ALEXANDRE : Ce sont des petites choses qui ne sont pas trop massives. Là, on est resté vraiment sur des choses comme l’association de la figue de Barbarie, le toucher, la chaleur du soleil. Des petites choses de la vie finalement, qu'on peut réussir à partager sans qu'il y ait une douleur trop forte qui pourrait être la douleur de l'exil, par exemple. »

[Fin de l’extrait]

Le projet a permis beaucoup de choses. De débloquer, notamment, beaucoup de situations, que ce soit par rapport à l'écriture avec les élèves ou les parents, pour qui l'expression écrite était quelque chose qui n'était pas pour eux parce que c'est trop dur, parce qu’ils ne savent pas.

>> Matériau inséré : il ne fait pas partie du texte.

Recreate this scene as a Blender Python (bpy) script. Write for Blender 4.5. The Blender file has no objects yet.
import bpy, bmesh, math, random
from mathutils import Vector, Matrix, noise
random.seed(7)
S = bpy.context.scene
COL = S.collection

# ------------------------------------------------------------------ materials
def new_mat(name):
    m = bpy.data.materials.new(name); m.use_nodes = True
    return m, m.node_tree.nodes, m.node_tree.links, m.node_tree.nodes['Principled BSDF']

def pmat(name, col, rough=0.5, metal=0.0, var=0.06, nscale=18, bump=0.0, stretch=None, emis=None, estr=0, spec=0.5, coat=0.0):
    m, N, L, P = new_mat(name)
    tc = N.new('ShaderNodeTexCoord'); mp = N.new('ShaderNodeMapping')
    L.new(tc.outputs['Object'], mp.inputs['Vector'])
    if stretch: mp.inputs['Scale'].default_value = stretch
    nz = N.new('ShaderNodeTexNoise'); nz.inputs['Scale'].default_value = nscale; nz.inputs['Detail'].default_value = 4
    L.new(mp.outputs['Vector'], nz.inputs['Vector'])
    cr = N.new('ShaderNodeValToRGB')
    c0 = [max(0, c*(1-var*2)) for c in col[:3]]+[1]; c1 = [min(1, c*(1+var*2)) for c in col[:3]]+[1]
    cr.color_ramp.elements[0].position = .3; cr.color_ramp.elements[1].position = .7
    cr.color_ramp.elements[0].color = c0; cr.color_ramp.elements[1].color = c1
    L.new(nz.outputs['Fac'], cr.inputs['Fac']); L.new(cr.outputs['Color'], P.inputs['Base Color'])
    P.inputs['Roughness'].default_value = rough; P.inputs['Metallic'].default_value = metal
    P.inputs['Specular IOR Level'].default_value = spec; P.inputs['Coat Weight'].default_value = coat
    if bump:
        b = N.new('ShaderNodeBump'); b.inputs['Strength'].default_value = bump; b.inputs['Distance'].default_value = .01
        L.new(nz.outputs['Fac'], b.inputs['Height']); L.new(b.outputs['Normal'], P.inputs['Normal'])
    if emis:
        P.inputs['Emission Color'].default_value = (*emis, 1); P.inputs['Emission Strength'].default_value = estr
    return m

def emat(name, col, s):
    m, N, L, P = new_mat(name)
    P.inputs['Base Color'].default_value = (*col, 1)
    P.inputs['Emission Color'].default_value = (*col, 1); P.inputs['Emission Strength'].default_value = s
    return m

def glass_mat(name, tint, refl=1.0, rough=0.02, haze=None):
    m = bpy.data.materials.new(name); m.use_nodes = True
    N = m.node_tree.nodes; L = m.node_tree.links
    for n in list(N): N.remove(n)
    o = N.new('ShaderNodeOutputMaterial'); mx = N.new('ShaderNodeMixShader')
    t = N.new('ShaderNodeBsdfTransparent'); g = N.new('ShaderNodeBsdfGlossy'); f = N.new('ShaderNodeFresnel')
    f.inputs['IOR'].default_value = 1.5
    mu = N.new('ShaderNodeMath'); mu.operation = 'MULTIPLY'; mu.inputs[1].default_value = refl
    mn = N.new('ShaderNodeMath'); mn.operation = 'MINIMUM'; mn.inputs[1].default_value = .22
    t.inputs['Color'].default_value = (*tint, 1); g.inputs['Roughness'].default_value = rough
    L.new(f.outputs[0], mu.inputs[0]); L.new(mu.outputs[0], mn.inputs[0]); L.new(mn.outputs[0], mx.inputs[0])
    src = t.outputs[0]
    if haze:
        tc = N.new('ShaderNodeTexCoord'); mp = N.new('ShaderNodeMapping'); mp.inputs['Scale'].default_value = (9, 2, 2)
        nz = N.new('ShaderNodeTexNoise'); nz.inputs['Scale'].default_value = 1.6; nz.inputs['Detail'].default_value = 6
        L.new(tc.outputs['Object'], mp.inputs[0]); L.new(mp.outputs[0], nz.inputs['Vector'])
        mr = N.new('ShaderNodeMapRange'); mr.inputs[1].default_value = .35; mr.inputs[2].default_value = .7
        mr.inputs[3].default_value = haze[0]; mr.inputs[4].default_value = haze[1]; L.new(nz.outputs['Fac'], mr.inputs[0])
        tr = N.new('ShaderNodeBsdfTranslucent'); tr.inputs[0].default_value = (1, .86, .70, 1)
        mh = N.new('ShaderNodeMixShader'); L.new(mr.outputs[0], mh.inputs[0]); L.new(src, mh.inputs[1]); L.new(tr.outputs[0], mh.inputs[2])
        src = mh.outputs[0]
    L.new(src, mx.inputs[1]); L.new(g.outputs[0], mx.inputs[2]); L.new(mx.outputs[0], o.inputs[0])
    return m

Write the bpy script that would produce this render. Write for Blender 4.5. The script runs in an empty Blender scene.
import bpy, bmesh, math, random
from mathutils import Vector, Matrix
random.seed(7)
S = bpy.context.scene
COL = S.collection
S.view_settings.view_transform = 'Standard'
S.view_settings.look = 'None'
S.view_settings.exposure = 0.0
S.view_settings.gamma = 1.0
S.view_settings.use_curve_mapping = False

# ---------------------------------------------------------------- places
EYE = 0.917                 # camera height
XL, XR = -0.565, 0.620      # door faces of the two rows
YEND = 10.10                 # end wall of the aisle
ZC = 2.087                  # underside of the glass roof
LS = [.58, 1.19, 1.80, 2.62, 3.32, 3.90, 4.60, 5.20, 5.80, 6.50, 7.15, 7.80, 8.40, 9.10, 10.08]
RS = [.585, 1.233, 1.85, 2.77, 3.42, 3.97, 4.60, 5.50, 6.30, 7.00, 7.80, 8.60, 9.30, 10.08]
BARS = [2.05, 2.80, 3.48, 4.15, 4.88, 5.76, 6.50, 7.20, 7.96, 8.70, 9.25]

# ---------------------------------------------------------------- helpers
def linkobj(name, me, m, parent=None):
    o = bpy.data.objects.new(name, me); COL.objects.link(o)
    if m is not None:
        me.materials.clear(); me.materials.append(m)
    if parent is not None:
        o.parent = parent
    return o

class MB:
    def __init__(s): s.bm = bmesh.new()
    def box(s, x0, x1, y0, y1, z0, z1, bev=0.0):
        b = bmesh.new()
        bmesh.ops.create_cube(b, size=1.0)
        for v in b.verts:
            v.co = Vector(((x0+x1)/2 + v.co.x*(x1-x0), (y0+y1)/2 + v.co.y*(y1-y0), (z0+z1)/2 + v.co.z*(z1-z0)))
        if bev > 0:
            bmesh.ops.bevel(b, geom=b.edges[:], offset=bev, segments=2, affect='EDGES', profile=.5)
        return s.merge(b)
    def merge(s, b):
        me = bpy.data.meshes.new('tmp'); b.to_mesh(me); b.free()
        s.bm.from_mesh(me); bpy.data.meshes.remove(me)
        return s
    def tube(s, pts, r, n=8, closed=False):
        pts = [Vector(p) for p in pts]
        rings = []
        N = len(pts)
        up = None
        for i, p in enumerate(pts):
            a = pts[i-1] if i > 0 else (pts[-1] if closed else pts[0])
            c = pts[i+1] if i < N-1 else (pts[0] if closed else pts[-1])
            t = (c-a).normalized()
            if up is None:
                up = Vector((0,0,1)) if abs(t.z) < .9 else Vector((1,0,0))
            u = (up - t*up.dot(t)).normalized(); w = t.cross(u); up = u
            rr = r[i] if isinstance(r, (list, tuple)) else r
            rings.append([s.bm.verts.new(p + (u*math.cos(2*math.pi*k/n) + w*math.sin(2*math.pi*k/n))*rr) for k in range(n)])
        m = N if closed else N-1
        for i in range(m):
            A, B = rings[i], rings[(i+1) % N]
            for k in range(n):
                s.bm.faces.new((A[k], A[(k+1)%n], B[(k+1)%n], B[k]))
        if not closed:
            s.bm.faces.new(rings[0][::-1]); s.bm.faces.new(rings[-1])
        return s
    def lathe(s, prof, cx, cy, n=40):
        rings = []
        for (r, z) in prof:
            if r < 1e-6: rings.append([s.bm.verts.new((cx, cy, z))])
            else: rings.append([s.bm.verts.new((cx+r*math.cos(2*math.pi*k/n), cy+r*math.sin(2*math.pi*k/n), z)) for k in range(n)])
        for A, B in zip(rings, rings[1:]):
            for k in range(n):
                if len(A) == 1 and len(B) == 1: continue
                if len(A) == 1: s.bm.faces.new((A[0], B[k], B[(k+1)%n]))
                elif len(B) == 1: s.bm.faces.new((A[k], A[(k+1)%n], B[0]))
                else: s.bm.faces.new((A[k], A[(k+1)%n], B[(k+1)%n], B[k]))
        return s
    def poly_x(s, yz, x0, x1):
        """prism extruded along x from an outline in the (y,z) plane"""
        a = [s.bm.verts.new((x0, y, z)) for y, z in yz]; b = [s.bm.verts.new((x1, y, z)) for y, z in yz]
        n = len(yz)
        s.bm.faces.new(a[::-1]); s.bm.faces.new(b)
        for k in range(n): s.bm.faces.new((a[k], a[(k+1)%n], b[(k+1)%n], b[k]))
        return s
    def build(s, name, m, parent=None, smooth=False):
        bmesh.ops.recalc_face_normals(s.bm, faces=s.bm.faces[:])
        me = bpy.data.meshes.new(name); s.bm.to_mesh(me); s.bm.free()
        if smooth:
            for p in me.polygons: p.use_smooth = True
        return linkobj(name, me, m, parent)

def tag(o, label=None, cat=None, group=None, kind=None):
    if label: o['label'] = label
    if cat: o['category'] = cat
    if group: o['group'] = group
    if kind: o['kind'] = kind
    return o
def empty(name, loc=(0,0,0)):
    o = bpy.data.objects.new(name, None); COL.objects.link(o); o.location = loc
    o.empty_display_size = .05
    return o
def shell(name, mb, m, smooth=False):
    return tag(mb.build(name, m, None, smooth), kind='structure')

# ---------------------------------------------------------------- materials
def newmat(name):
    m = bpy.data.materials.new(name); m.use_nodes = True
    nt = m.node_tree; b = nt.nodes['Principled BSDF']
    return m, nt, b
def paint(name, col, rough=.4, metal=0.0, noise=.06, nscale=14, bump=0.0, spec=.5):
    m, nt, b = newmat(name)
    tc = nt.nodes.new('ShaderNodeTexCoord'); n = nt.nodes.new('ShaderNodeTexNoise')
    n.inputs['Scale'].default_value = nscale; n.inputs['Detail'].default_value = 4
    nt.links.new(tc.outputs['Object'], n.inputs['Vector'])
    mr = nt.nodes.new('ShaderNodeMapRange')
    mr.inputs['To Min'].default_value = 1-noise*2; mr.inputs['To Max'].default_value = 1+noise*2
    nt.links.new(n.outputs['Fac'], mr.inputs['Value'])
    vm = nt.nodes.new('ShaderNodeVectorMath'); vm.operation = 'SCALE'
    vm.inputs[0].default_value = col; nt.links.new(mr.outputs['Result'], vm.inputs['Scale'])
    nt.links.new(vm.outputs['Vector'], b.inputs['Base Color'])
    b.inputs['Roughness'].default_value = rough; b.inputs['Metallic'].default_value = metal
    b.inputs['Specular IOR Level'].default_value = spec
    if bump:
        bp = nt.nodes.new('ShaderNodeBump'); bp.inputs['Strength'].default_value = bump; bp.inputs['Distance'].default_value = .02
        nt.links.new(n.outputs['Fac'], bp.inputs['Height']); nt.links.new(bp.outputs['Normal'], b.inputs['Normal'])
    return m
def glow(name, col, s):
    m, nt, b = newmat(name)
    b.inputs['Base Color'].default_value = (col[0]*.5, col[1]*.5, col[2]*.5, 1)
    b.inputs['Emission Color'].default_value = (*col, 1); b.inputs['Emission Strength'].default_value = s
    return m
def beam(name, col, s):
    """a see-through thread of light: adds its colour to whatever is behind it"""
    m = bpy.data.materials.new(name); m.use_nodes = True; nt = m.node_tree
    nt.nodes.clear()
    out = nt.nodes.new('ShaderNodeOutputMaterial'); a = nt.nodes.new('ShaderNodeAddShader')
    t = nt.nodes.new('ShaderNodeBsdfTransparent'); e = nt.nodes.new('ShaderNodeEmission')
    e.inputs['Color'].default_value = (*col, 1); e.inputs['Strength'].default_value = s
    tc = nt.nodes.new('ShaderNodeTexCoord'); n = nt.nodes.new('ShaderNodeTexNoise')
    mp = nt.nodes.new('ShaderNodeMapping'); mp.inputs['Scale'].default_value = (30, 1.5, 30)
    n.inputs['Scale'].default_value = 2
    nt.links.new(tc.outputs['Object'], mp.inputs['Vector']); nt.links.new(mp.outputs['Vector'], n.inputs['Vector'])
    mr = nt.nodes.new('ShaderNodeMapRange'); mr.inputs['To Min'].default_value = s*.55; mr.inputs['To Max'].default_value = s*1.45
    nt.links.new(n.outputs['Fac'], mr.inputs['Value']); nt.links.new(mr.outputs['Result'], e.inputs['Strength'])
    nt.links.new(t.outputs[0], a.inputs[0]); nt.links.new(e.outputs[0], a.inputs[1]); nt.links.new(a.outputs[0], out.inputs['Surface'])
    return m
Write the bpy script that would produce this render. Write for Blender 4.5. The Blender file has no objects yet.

De leur dire : « Même si tu ne sais pas, on va t'aider, on va faire avec toi, on va taper ensemble à l'ordinateur ou même on va écrire à ta place si besoin. » De travailler avec une auteure, de travailler avec d'autres personnes, ça a vraiment permis de ne plus avoir cette peur de l'écrit. Également de ne pas avoir peur de s'exprimer à l'oral puisque, s'exprimer à l'oral c'est une chose, mais s'exprimer sur une scène nationale et devant un public, c'est une autre chose.

Le jour de la représentation, on a remis à tous les participants – donc les jeunes comme les parents –, les livrets qu'ils avaient réalisés ensemble. Ça a été vraiment un beau moment puisqu'on a pu voir vraiment la fierté dans leurs yeux et, pour certains, une fierté supplémentaire puisqu'il y avait l'obtention de leur diplôme du DELF, le diplôme d'études en langue française. C’était vraiment un grand moment. Et ils nous ont fait la surprise de venir en masse avec leurs familles et leurs enfants. C'est un beau moment, joyeux, festif et de rencontres entre différentes générations. Ça permettait vraiment de les mettre en valeur et de dire qu'ils avaient toute leur place ici et que leurs paroles avaient leur place, qu'elles pouvaient, qu'elles devaient être entendues, qu'on pouvait voir qui ils étaient, voir ce qu'ils avaient dessiné et voir ce qu'ils avaient à nous dire.